> [EXERCISE GOAL] Write out again the entries from the first line to the line that includes "scene.camera = cam", keeping both of those lines.

[3D scene scripts]
==*==

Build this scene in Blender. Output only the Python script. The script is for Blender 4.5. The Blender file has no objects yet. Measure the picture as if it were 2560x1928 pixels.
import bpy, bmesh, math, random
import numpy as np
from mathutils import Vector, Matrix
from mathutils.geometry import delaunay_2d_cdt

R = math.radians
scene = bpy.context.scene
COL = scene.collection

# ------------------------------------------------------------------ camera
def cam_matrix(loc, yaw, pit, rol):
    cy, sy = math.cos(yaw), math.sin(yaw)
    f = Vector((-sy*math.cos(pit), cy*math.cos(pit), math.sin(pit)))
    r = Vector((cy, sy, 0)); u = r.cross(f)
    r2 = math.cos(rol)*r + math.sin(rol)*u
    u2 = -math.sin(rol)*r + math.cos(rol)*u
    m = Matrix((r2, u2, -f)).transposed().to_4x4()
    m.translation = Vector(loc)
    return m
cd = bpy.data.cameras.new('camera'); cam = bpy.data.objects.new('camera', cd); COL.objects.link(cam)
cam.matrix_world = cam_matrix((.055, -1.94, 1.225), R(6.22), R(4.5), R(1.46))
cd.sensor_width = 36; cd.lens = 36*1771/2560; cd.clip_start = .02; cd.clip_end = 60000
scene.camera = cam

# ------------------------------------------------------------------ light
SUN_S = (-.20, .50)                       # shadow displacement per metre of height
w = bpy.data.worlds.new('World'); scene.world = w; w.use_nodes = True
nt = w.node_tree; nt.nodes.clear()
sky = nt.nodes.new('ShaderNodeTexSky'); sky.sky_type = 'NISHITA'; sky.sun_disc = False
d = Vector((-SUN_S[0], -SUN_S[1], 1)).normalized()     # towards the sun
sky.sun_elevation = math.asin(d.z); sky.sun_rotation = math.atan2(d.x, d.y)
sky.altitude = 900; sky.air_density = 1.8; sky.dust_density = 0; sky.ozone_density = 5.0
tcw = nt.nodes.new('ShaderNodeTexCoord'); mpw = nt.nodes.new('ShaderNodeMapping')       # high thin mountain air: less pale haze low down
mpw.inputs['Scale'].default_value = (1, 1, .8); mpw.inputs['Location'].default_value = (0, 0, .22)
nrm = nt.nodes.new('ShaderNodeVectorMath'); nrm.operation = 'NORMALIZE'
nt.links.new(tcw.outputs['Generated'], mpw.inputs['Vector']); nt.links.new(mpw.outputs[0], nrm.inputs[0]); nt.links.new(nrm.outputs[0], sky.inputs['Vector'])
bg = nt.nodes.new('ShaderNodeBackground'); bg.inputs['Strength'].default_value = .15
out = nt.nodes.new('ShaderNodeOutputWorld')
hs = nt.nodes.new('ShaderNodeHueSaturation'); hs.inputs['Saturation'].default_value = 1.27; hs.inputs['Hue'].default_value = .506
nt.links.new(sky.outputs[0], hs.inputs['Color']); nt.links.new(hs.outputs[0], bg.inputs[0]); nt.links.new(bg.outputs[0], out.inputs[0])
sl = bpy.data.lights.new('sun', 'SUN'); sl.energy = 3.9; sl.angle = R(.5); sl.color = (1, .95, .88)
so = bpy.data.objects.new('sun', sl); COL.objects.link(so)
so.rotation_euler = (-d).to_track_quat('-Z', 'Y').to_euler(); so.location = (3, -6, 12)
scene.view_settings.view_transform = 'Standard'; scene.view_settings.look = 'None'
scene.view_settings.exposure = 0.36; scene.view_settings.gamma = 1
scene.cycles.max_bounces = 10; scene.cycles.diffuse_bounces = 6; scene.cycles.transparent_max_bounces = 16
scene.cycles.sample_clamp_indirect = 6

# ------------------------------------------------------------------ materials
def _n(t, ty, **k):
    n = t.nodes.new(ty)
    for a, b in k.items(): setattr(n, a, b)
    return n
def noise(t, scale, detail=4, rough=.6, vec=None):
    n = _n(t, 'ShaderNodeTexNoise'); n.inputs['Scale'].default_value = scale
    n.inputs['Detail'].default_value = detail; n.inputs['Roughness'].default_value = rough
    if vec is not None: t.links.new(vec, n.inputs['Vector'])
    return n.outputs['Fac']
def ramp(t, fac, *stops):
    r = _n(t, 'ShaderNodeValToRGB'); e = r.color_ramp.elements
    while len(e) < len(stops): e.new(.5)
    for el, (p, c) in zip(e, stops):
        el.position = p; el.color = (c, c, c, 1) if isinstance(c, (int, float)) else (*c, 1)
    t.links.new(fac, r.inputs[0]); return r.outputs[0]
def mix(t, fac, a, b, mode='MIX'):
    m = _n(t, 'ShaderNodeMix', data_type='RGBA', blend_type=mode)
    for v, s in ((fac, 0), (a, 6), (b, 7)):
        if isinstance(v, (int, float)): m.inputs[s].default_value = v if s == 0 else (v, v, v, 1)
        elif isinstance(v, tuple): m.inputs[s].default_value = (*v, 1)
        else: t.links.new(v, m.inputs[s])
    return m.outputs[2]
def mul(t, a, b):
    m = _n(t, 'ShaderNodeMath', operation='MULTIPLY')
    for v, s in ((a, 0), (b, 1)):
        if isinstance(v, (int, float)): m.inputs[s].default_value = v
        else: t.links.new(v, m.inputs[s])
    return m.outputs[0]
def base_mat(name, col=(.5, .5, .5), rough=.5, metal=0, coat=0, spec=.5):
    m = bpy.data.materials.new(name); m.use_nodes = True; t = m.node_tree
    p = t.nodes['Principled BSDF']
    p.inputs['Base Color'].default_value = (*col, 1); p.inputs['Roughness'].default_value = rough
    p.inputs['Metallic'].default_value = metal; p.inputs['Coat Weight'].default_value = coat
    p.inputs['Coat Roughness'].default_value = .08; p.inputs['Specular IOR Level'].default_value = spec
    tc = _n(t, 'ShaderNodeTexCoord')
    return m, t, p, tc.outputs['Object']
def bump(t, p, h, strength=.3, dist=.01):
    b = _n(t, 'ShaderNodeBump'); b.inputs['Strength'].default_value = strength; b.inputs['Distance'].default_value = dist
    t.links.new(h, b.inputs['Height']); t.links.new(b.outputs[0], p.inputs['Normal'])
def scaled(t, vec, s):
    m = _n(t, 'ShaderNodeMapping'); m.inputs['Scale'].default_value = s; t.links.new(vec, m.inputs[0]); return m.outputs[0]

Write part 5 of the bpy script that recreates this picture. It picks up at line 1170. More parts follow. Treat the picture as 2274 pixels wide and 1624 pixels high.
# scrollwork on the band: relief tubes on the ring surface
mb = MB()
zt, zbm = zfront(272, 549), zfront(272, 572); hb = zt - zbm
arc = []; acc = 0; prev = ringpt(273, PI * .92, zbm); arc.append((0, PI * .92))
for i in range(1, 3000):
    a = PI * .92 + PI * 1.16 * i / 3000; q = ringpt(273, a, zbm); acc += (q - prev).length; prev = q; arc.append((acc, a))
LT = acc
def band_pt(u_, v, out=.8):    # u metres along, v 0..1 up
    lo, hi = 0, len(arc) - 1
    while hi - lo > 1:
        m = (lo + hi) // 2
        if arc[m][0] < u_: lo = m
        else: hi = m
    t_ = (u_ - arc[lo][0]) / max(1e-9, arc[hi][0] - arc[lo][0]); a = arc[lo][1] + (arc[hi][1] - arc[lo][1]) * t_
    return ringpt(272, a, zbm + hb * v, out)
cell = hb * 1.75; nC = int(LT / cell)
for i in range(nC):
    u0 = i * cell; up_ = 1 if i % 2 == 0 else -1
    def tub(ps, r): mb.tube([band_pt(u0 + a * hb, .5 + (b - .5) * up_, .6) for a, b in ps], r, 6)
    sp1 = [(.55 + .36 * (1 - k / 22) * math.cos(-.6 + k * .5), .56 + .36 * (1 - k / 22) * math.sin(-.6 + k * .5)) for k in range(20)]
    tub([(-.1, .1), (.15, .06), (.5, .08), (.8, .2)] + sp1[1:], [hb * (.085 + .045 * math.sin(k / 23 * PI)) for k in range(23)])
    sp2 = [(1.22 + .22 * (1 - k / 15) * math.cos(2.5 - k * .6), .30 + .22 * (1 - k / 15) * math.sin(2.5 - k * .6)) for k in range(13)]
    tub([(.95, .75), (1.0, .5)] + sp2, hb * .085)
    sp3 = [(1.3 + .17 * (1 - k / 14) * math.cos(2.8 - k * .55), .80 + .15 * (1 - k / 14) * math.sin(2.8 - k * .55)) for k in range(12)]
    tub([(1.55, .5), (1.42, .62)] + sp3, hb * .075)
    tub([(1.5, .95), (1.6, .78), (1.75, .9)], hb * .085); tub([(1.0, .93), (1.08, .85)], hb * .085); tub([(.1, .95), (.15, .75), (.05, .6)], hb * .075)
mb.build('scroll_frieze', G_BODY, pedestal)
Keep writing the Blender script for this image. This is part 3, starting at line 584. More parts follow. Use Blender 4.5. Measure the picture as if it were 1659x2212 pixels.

==*==

> [RESPONSE BELOW]
Build this scene in Blender. Output only the Python script. The script is for Blender 4.5. The Blender file has no objects yet. Measure the picture as if it were 2560x1928 pixels.
import bpy, bmesh, math, random
import numpy as np
from mathutils import Vector, Matrix
from mathutils.geometry import delaunay_2d_cdt

R = math.radians
scene = bpy.context.scene
COL = scene.collection

# ------------------------------------------------------------------ camera
def cam_matrix(loc, yaw, pit, rol):
    cy, sy = math.cos(yaw), math.sin(yaw)
    f = Vector((-sy*math.cos(pit), cy*math.cos(pit), math.sin(pit)))
    r = Vector((cy, sy, 0)); u = r.cross(f)
    r2 = math.cos(rol)*r + math.sin(rol)*u
    u2 = -math.sin(rol)*r + math.cos(rol)*u
    m = Matrix((r2, u2, -f)).transposed().to_4x4()
    m.translation = Vector(loc)
    return m
cd = bpy.data.cameras.new('camera'); cam = bpy.data.objects.new('camera', cd); COL.objects.link(cam)
cam.matrix_world = cam_matrix((.055, -1.94, 1.225), R(6.22), R(4.5), R(1.46))
cd.sensor_width = 36; cd.lens = 36*1771/2560; cd.clip_start = .02; cd.clip_end = 60000
scene.camera = cam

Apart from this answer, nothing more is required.